## BEGIN Given data
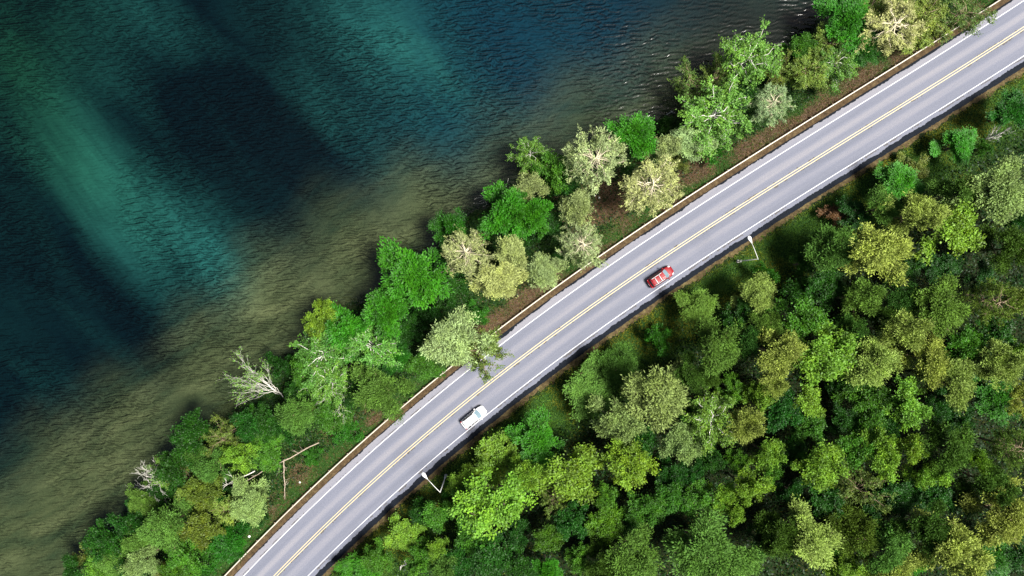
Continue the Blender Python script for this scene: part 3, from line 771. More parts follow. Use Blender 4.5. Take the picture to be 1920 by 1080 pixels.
FOREST = [
(1897,212,36,'bv',8,'deep green tree at the right edge nearest the upper road'),
(1797,273,34,'bb',5,'vivid green low tree alone on the grass verge'),
(1847,276,16,'ub',3,'tiny green bush next to the lone verge tree'),
(1715,314,30,'uo',3,'pale dry olive bush on the verge below the straight road'),
(1690,341,37,'bb',6,'rounded vivid green tree on the verge beside dry olive bush'),
(1657,390,34,'po',9,'dull olive pine below the rounded vivid green verge tree'),
(1717,400,44,'pg',12,'golden-tipped pine rising right of the dull olive one'),
(1865,358,62,'pc',13,'huge pale grey-green pine near the right edge'),
(1802,362,40,'po',11,'olive pine merging with the huge grey-green one'),
(1796,423,52,'by',11,'bright green tree with yellow crown between golden and grey-green pines'),
(1560,466,46,'po',11,'olive pine nearest the verge beside the brown dead bush'),
(1648,470,56,'pg',14,'large pine lit golden on its outer half'),
(1572,402,26,'ur',3,'brown dead bush with pale sticks on the long green grass'),
(1893,465,44,'pd',12,'dark olive pine at the right edge above a dark clearing'),
(1613,560,40,'po',11,'olive pine at the lower rim of the dark clearing'),
(1753,572,54,'po',12,'broad dark olive pine with lit right rim below the clearing'),
(1860,565,44,'ps',12,'open olive pine with reddish limbs near the right edge'),
(1910,562,28,'pg',12,'golden pine tip at the right edge beside reddish limbs'),
(1543,540,36,'bd',8,'dark green tree in shade below the large golden pine'),
(1418,550,38,'pg',9,'yellowish round pine beneath the street lamp ahead of the red car'),
(1438,511,22,'ub',5,'vivid green bush touching the yellowish pine under the lamp'),
(1307,578,37,'po',8,'dull green pine across the verge from the red car'),
(1505,495,24,'ud',5,'dark green bush between street lamp and olive verge pine'),
(1500,545,32,'ud',6,'dark bush lost in shade right of the yellowish round pine'),
(1440,606,27,'po',10,'small olive pine below the yellowish round pine'),
(1232,636,28,'ub',5,'vivid green bush alone at the forest edge'),
(1347,653,50,'po',12,'round mossy pine right of the lone vivid bush'),
(1462,664,46,'pg',13,'golden pine between mossy pine and gold-flecked green tree'),
(1449,722,28,'pg',10,'lower golden pine below the taller golden pine'),
(1419,743,26,'by',9,'yellow-green small crown below the two golden pines'),
(1232,742,62,'pc',13,'biggest pale grey-olive pine in the forest, near the road'),
(1104,732,54,'po',9,'olive pine leaning toward the road ahead of the white car'),
(1156,690,38,'pd',10,'dark olive pine behind the biggest pale one'),
(1160,789,42,'pc',11,'pale olive pine at the near foot of the biggest pale one'),
(1292,700,34,'pd',10,'dull pine between biggest pale pine and round mossy pine'),
(1334,790,48,'rl',13,'whitish green spiky tree, the palest in the forest'),
(1396,796,37,'pg',12,'olive-gold pine touching the whitish spiky tree'),
(1276,829,38,'pc',11,'grey-brown pale pine below the whitish spiky tree'),
(1460,768,38,'bd',9,'dark green tree right of the yellow-green small crown'),
(1370,727,24,'bg',7,'small green crown in the gap under the round mossy pine'),
(1294,780,24,'bv',7,'deep green crown peeping between two big pale pines'),
(1325,708,24,'pd',9,'dark twiggy pine right under the round mossy pine'),
(1538,668,54,'by',13,'green tree flecked with pale gold clumps'),
(1508,604,42,'bg',11,'fresh green tree above the gold-flecked one'),
(1635,678,46,'pg',13,'brown-gold pine with dark holes in its crown'),
(1686,622,44,'pg',14,'bright golden pine, upper of the golden cluster'),
(1736,673,43,'pg',13,'golden pine in the centre of the golden cluster'),
(1803,652,36,'bg',11,'dark green crown with golden tips inside the golden cluster'),
(1870,680,46,'pg',13,'golden pine at the right end of the golden cluster'),
(1786,713,48,'pg',13,'pale golden pine, lowest of the golden cluster'),
(1852,625,40,'bd',9,'dark green tree above the right end of the golden cluster'),
(1908,660,28,'by',11,'yellow-green crown cut by the right edge beside golden pine'),
(1862,742,42,'bv',8,'deep green low tree below the golden cluster'),
(1908,748,26,'ry',10,'pale feathery crown at the right edge below the golden cluster'),
(1698,762,42,'by',11,'green tree with one pale yellow top below golden cluster'),
(1620,742,38,'bg',9,'mid green tree under the brown-gold pine'),
(1520,752,30,'by',8,'yellow-green crown under the gold-flecked tree'),
(1622,792,34,'bg',9,'mid green tree in the second row under the brown-gold pine'),
(1516,803,30,'bg',7,'small green tree in dark shade, two crowns below gold-flecked one'),
(1757,760,30,'bd',7,'dark shaded tree below the pale golden pine'),
(1795,775,30,'bd',7,'dark shaded tree right of another, over dark ground'),
(1540,868,42,'by',12,'yellow-green tree with white twigs in its top'),
(1590,846,34,'bg',10,'green tree right of the white-twigged yellow one'),
(1656,853,39,'by',12,'bright yellow-green tree with a glowing pale spot on top'),
(1701,838,27,'by',11,'smaller yellow-green crown beside the one with pale spot'),
(1774,842,52,'pd',12,'dark olive pine spreading below the deep green low tree'),
(1822,856,24,'by',11,'yellow branch tip at the side of dark spreading pine'),
(1732,888,27,'by',10,'yellow-green branch tip under the dark spreading pine'),
(1612,910,38,'ro',11,'grey-green small pine alone over black shade'),
(1543,930,38,'bd',8,'deep green tree under the white-twigged yellow one'),
(1478,918,22,'bd',7,'small dark tree left of the deep green one'),
(1675,935,36,'bd',7,'dark green tree in the black gap right of grey-green pine'),
(1748,930,36,'bd',7,'dark leafy tree in the gap below the dark spreading pine'),
(1880,962,54,'pg',14,'big golden pine glowing at the right edge'),
(1850,902,44,'pd',12,'grey dark pine above the big glowing golden one'),
(1900,842,42,'ps',13,'brownish dark pine with bare limbs at the right edge'),
(1512,1008,52,'pg',12,'olive pine with golden lower tip near the lower edge'),
(1461,1003,42,'pd',11,'grey olive pine left of the golden-tipped olive one'),
(1590,996,48,'pd',11,'dark twiggy pine right of the golden-tipped olive one'),
(1656,1034,46,'po',12,'olive pine with pale lower half near the lower edge'),
(1672,1072,38,'pg',12,'pale golden crown cut by the lower edge'),
(1785,1028,56,'pg',14,'large rounded pine, dark inside with golden rim'),
(1738,985,44,'pd',12,'dark pine behind the large gold-rimmed one'),
(1851,1042,48,'bv',7,'deep green smooth tree in the lower right corner'),
(1670,993,31,'bg',8,'fresh green tree between dark twiggy and gold-rimmed pines'),
(1714,1050,26,'bb',8,'vivid green crown left of the large gold-rimmed pine'),
(1585,1064,30,'by',9,'yellowish green crown at the lower edge under twiggy pine'),
(1552,1040,24,'bg',7,'green crown between golden-tipped pine and lower edge'),
(1087,886,54,'by',11,'round light green tree full of pale clumps'),
(1182,873,42,'by',11,'green tree with a whitish centre beside the round light one'),
(1196,828,34,'bd',8,'dark green tree above the whitish-centred one'),
(1350,923,24,'by',9,'small yellow crown, left of a pair'),
(1397,914,32,'by',11,'larger yellow crown, right of a pair'),
(1440,852,31,'by',10,'green crown with yellow tip above the yellow pair'),
(1444,890,22,'bg',9,'little green crown beside the larger yellow one'),
(1386,868,22,'bg',8,'little green crown over dark ground above the yellow pair'),
(1372,960,20,'by',8,'tiny yellow-green crown under the yellow pair'),
(1257,932,33,'bg',8,'leafy green tree, middle of a row of three alike'),
(1303,938,34,'bg',8,'leafy green tree, right end of a row of three alike'),
(1212,952,34,'bg',8,'leafy green tree, left end of a row of three alike'),
(1256,893,25,'bd',7,'dark green crown below the grey-brown pale pine'),
(1131,984,34,'bg',8,'green tree with light tips below the round light green tree'),
(1070,975,33,'bd',8,'dark green tree left of the one with light tips'),
(1136,932,25,'bg',7,'small green crown at the lower rim of round light tree'),
(1315,1034,68,'po',13,'giant rounded olive pine at the lower edge'),
(1376,1052,48,'po',12,'olive pine on the right shoulder of the giant rounded one'),
(1182,1055,58,'po',12,'broad dark olive pine at the lower edge, left of giant one'),
(1130,1062,34,'pd',11,'dark pine at the lower edge beside the broad olive one'),
(1086,1050,25,'bg',7,'small bright green crown over black shade at lower edge'),
(1028,1006,27,'bg',7,'green crown on a thin trunk near the lower edge'),
(1024,1066,24,'bb',8,'vivid crown at the lower edge below the thin-trunked one'),
(1430,990,22,'bd',6,'small dark tree left of the grey olive pine'),
(1433,1026,27,'bd',7,'dark tree between olive and grey olive pines'),
(674,1068,38,'bb',3.6,'brightest vivid green tree beside the lower road edge'),
(708,1046,28,'bg',7,'green tree touching the brightest one by the road'),
(758,998,34,'by',9,'yellowish green tree with a pale bent trunk near the road'),
(790,1042,28,'bg',7,'green crown below the tree with pale bent trunk'),
(832,1058,30,'po',8,'grey-green crown at the lower edge'),
(822,1030,22,'by',8,'yellowish crown touching the grey-green lower one'),
(826,966,30,'bg',7,'mid green tree across the verge from the lower lamp'),
(795,958,22,'bd',6,'dark small tree between verge and mid green tree'),
(938,858,48,'by',9,'light green tree facing the white car across the verge'),
(982,884,32,'by',11,'pale clump-topped tree joined to the one facing white car'),
(935,938,60,'by',12,'largest light green tree, with white twigs at centre'),
(882,950,36,'bg',9,'green crown on the road side of the largest light tree'),
(876,898,28,'by',7,'light green crown behind the lamp that follows the white car'),
(890,1000,30,'bg',8,'green crown just under the largest light green tree'),
(1008,828,42,'bb',8,'deep vivid tree at the forest edge near the white car'),
(848,920,23,'ub',3,'vivid bush at the foot of the lamp behind the white car'),
(1037,938,24,'ro',9,'small whitish sparse crown between two light green trees'),
(922,1038,42,'bd',8,'dark green tree with lighter left side near the lower edge'),
(975,1060,30,'bd',7,'dark tree at the lower edge beside another dark one'),
(970,1000,24,'bd',7,'dark crown in the shade of the largest light tree'),
(862,1052,28,'bd',7,'dark crown between grey-green and lighter-sided trees'),
(1040,870,24,'bd',7,'dark green crown between deep vivid and round light trees'),
(1180,985,24,'bd',6,'dark low crown above the broad dark olive pine'),
(1575,720,24,'bd',7,'dark crown between gold-flecked tree and brown-gold pine'),
(1580,790,30,'bd',7,'dark crown between two mid green ones under golden trees'),
(1690,560,34,'pd',10,'dim pine inside the dark clearing beside the broad olive one'),
(1655,595,28,'pd',9,'dim twiggy pine above the bright golden pine'),
(1590,625,34,'pd',10,'dim brown-green pine left of the bright golden one'),
(1400,640,32,'pd',10,'dim olive pine between mossy pine and golden pine'),
(1385,590,28,'bd',7,'dark green tree behind the yellowish pine under lamp'),
(1770,500,28,'bd',5,'dark low tree in the middle of the clearing'),
(1835,520,26,'bd',5,'dark low tree on the right of the clearing'),
(1700,500,26,'bd',5,'dark low tree on the left of the clearing'),
(1900,1040,34,'bd',7,'dark crown in the lower right corner by the edge'),
(1905,410,24,'bd',8,'dark crown at the edge below the huge grey-green pine'),
(1600,400,30,'bd',5,'dark low tree behind the brown dead bush'),
(1640,940,26,'bd',6,'dark crown under the grey-green small pine'),
(1800,930,30,'bd',7,'dark crown left of the grey dark pine'),
(1480,850,26,'bd',7,'dark crown left of the white-twigged yellow tree'),
(1660,800,24,'bd',7,'dark crown over the tree with the glowing spot'),
(1500,860,22,'bg',8,'green crown touching the white-twigged tree'),
(1300,880,22,'bd',7,'dark crown in black shade under the whitish spiky tree'),
(1330,860,24,'bd',7,'dark crown under the olive-gold pine'),
]
for t in BANK: plant(*t, 'L')
for t in FOREST: plant(*t, 'R')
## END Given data
Brief =>
Using the listing, collect all lines in which the string "from" is found.

Output for this task =>
Continue the Blender Python script for this scene: part 3, from line 771. More parts follow. Use Blender 4.5. Take the picture to be 1920 by 1080 pixels.
(1307,578,37,'po',8,'dull green pine across the verge from the red car'),
(826,966,30,'bg',7,'mid green tree across the verge from the lower lamp'),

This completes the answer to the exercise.